** begin **

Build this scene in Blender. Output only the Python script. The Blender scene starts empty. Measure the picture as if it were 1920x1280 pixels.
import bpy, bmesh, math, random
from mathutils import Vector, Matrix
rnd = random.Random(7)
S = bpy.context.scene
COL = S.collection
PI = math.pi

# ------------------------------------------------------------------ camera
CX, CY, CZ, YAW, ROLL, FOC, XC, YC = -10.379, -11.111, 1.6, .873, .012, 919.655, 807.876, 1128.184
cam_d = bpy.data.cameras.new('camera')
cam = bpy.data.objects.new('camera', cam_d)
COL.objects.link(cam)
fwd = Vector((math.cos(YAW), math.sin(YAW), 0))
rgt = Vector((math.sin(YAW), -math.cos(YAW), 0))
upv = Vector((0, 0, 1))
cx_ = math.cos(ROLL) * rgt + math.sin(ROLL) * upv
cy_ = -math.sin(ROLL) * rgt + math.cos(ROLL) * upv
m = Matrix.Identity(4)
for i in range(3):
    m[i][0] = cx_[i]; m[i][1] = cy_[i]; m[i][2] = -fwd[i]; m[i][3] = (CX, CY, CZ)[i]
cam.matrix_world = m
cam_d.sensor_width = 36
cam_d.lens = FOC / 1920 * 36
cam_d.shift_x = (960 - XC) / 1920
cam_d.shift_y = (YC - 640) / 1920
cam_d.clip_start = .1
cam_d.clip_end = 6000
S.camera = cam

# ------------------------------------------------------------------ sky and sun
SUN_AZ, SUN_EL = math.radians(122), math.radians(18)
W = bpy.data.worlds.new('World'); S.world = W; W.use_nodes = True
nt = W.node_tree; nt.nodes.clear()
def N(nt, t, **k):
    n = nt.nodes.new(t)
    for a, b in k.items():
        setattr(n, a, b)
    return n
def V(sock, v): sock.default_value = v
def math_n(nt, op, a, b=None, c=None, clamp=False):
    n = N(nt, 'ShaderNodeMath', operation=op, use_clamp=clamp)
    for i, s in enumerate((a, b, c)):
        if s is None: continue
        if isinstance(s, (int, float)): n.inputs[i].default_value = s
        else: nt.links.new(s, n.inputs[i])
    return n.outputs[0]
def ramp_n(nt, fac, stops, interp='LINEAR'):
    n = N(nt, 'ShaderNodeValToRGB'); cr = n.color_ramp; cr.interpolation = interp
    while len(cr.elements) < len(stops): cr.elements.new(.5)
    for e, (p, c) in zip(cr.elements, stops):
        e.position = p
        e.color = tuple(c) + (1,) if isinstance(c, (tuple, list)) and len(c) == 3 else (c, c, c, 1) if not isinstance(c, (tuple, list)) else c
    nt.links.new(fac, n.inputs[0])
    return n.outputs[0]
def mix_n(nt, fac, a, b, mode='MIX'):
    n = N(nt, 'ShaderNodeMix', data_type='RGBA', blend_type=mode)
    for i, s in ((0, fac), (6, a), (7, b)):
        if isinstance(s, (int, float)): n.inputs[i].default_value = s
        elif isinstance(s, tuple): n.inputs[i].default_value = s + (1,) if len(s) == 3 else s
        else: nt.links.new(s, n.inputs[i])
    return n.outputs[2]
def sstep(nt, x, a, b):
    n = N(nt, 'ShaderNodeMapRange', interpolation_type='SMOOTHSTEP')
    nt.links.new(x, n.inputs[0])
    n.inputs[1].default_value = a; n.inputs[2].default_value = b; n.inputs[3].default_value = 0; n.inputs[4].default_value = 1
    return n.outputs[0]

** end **

Exercise task »
Write out a verbatim copy of the data, beginning with its first line and ending with the line that contains "PI = math.pi".

Result »
Build this scene in Blender. Output only the Python script. The Blender scene starts empty. Measure the picture as if it were 1920x1280 pixels.
import bpy, bmesh, math, random
from mathutils import Vector, Matrix
rnd = random.Random(7)
S = bpy.context.scene
COL = S.collection
PI = math.pi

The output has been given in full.